インターネット俳句仲間とのオフ会出席のため東京に出てきた老人。
ひょんなことから、荷物が別人のものとすりかわってしまうのですが
それが過激派が作った爆弾入りのバッグだったから、さあ大変。
当然、過激派は爆弾を取り返すべく、老人を追跡。
老人のほうは、荷物がすりかわったことには全く気づかないのですが
その俳句仲間たちというのがなんと全員警察OBで・・・
それ以外に、締め切り前に契約書を本社に届けねばならない保険会社のOLたち、
別れ話がこじれまくっている男女、
子役めざしてオーディションを受ける少女たち、
次期幹事長の座をめぐって推理合戦をくりひろげる大学ミステリ研の部員たち、
映画のプロモーションのため来日中のアメリカの若手映画監督など、
27人と1匹が、人ごみでごった返す東京駅を舞台に大騒動を巻き起こす、ある1日の物語。


恩田陸の群像ドタバタ・コメディー小説。
それぞれのキャラクターの描きわけが素晴らしくきっちりしていて、
どの人物も読者の心の中にしっかりとした像を結びます。
巻頭に「似顔絵付き登場人物紹介」が載っているのも面白いですが、
これがなくても混乱することはないんじゃないかと思うくらい、キャラの書き分け、完璧です。
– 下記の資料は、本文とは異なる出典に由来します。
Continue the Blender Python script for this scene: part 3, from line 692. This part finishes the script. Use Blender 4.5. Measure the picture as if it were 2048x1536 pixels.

かなり極端な性格付けがされたキャラが多いですが、まあコメディーですから。

これだけの数の人物を駒のように動かして、いろいろ伏線も張りながら
最後には見事な大団円に持っていく恩田陸の筆の冴え。いや〜すごいひとですね。
全体としては映画的なつくりで、あまり手を加えなくてもすぐにシナリオになりそう。
雑踏での荷物のすりかわりというのは、なかなか古典的な設定です。
「暗くなるまで待って」とか、思い出しますね)
カットバック手法を多用して、いろんな視点からストーリーをすすめていくので、
ある人物が大真面目でやっていることが、別の人物からはたまらなく滑稽に見えるというタイプの笑いが
随所で炸裂してます。
悪役は悪役らしく描かれ、読後感も非常にさわやか、楽しく読んで気分良くなれる小説です。
てっきり一気に書き上げたんだと思ったら、
KADOKAWAミステリに1年にわたり連載されたものだと知ってびっくりしました。
1日で読んでしまって、申し訳ないような気分になりました。
でも考えてみると、こういう小説ほど、緻密な計算と時間をかけた推敲が必要なんですよね、きっと。
理屈抜きで面白くて、小難しくなくて、気分がすっきりする小説が読みたい人に、おすすめではないかと。